Task description - Restate the listing below word for word, omitting any images.
============================================================
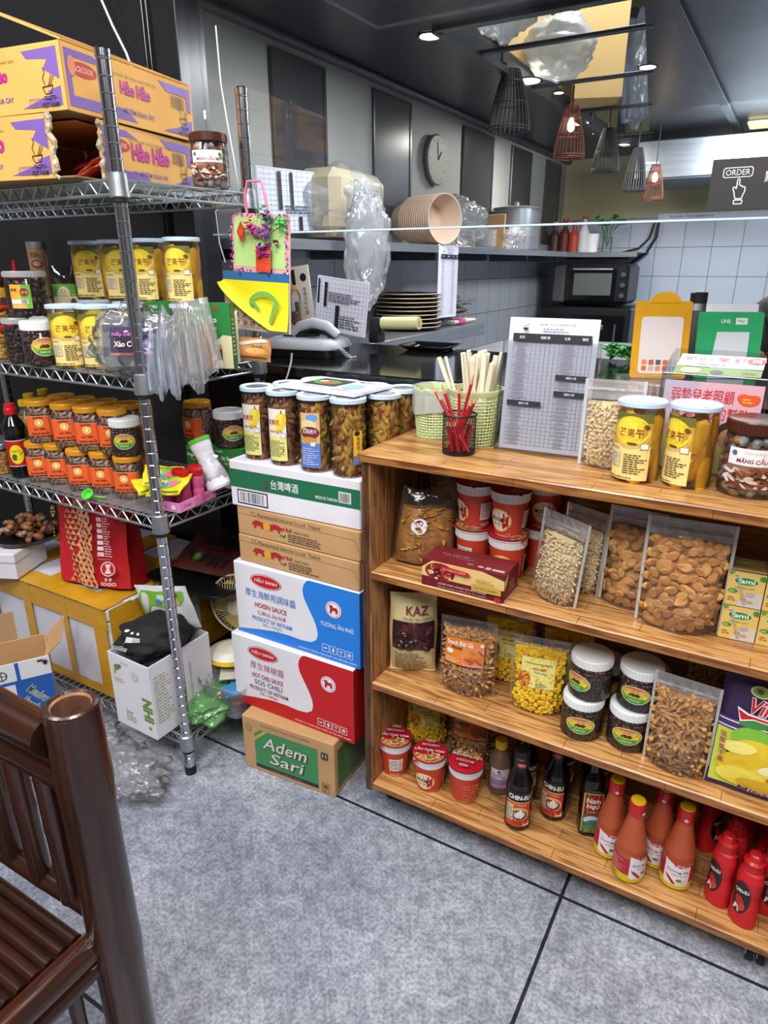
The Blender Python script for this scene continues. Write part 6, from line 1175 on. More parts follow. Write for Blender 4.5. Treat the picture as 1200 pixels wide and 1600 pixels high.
o = b.build('dried_goods', t)
# dark tray / red black pouch behind, right
t = thing('food_pouch', 'black and dark red food pouch with green emblem lying behind the box stack', 'pouch', (-1.24, 1.16, ZF+.03), 0, rot=(-1.25, .05, .2))
b = B(); packet(b, .2, .15, .03, '#5a1c18', n=14); b.build('pouch_body', t); d = WD(); d.ell(-3.6, 4.2, 1.8, 1.8, '#2f5a24'); d.ell(-3.6, 4.2, 1.1, 1.2, '#5a8a34'); d.text(-3.6, 4.2, 1.4, 'y', '#c8d8a0', w=.9, bold=2)
for k in range(7): d.poly([(-6+k*2.1, 9), (-4.8+k*2.1, 9.2), (-3+k*2.1, 13.2), (-4.2+k*2.1, 13.3)], '#1c1414')
for k in range(3): d.poly([(0+k*2.1, 2), (1.2+k*2.1, 2), (1.8+k*2.1, 5.6), (.4+k*2.1, 5)], '#1c1414')
d.ell(-6, 5, .7, 2, '#1c1414', rot=.3); d.ell(-1.2, 4.4, .7, 2, '#1c1414', rot=-.3); d.text(1, 7.6, .9, 'KIMCHI', '#1c1414', w=6, bold=1); lab(d, 'print', t, pack_map(.2, .15, .03, o0=.002))
t = thing('black_tray', 'black plastic tray under the dark red pouch', 'tray', (-1.24, 1.19, ZF+.003), 0); b = B(); T = Matrix.Identity(4)
loft(b, [(rrect(.24, .2, .03), 0), (rrect(.27, .23, .035), .022), (rrect(.275, .235, .035), .022), (rrect(.24, .2, .03), .002)], 'black'); b.build('tray_body', t)
# fan
fc = onY(372, 940, 1.19)
t = thing('fan', 'small cream and yellow electric fan behind the stacked cartons', 'fan', (fc.x+.01, 1.19, .205), .25)
R_ = .082; hz = fc.z-.205; T = Matrix.Translation((0, -.01, hz)) @ Matrix.Rotation(PI/2-.1, 4, 'X')
b = B(); b.tube([(R_*math.cos(a), R_*math.sin(a), 0) for a in [2*PI*k/40 for k in range(40)]], .003, '#d8cdb0', 8, T, close=True)
for k in range(48):
    a = 2*PI*k/48; b.tube([(.018*math.cos(a), .018*math.sin(a), .026), (.055*math.cos(a), .055*math.sin(a), .022), (R_*math.cos(a), R_*math.sin(a), 0), (.055*math.cos(a), .055*math.sin(a), -.03), (.02*math.cos(a), .02*math.sin(a), -.034)], .0011, '#d8cdb0', 4, T)
b.lathe([(.02, .024), (.02, .028), (0, .029)], '#d8cdb0', 20, T=T); b.build('cage', t)
b = B()
for k in range(3):
    a0 = 2*PI*k/3; b.grid(lambda u, v: Vector(((.012+.058*v)*math.cos(a0+u*1.7-.3*v), (.012+.058*v)*math.sin(a0+u*1.7-.3*v), -.008+.016*u)), 10, 6, '#ecd040', T=T)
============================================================
Solution to the problem -
The Blender Python script for this scene continues. Write part 6, from line 1175 on. More parts follow. Write for Blender 4.5. Treat the picture as 1200 pixels wide and 1600 pixels high.
o = b.build('dried_goods', t)
# dark tray / red black pouch behind, right
t = thing('food_pouch', 'black and dark red food pouch with green emblem lying behind the box stack', 'pouch', (-1.24, 1.16, ZF+.03), 0, rot=(-1.25, .05, .2))
b = B(); packet(b, .2, .15, .03, '#5a1c18', n=14); b.build('pouch_body', t); d = WD(); d.ell(-3.6, 4.2, 1.8, 1.8, '#2f5a24'); d.ell(-3.6, 4.2, 1.1, 1.2, '#5a8a34'); d.text(-3.6, 4.2, 1.4, 'y', '#c8d8a0', w=.9, bold=2)
for k in range(7): d.poly([(-6+k*2.1, 9), (-4.8+k*2.1, 9.2), (-3+k*2.1, 13.2), (-4.2+k*2.1, 13.3)], '#1c1414')
for k in range(3): d.poly([(0+k*2.1, 2), (1.2+k*2.1, 2), (1.8+k*2.1, 5.6), (.4+k*2.1, 5)], '#1c1414')
d.ell(-6, 5, .7, 2, '#1c1414', rot=.3); d.ell(-1.2, 4.4, .7, 2, '#1c1414', rot=-.3); d.text(1, 7.6, .9, 'KIMCHI', '#1c1414', w=6, bold=1); lab(d, 'print', t, pack_map(.2, .15, .03, o0=.002))
t = thing('black_tray', 'black plastic tray under the dark red pouch', 'tray', (-1.24, 1.19, ZF+.003), 0); b = B(); T = Matrix.Identity(4)
loft(b, [(rrect(.24, .2, .03), 0), (rrect(.27, .23, .035), .022), (rrect(.275, .235, .035), .022), (rrect(.24, .2, .03), .002)], 'black'); b.build('tray_body', t)
# fan
fc = onY(372, 940, 1.19)
t = thing('fan', 'small cream and yellow electric fan behind the stacked cartons', 'fan', (fc.x+.01, 1.19, .205), .25)
R_ = .082; hz = fc.z-.205; T = Matrix.Translation((0, -.01, hz)) @ Matrix.Rotation(PI/2-.1, 4, 'X')
b = B(); b.tube([(R_*math.cos(a), R_*math.sin(a), 0) for a in [2*PI*k/40 for k in range(40)]], .003, '#d8cdb0', 8, T, close=True)
for k in range(48):
    a = 2*PI*k/48; b.tube([(.018*math.cos(a), .018*math.sin(a), .026), (.055*math.cos(a), .055*math.sin(a), .022), (R_*math.cos(a), R_*math.sin(a), 0), (.055*math.cos(a), .055*math.sin(a), -.03), (.02*math.cos(a), .02*math.sin(a), -.034)], .0011, '#d8cdb0', 4, T)
b.lathe([(.02, .024), (.02, .028), (0, .029)], '#d8cdb0', 20, T=T); b.build('cage', t)
b = B()
for k in range(3):
    a0 = 2*PI*k/3; b.grid(lambda u, v: Vector(((.012+.058*v)*math.cos(a0+u*1.7-.3*v), (.012+.058*v)*math.sin(a0+u*1.7-.3*v), -.008+.016*u)), 10, 6, '#ecd040', T=T)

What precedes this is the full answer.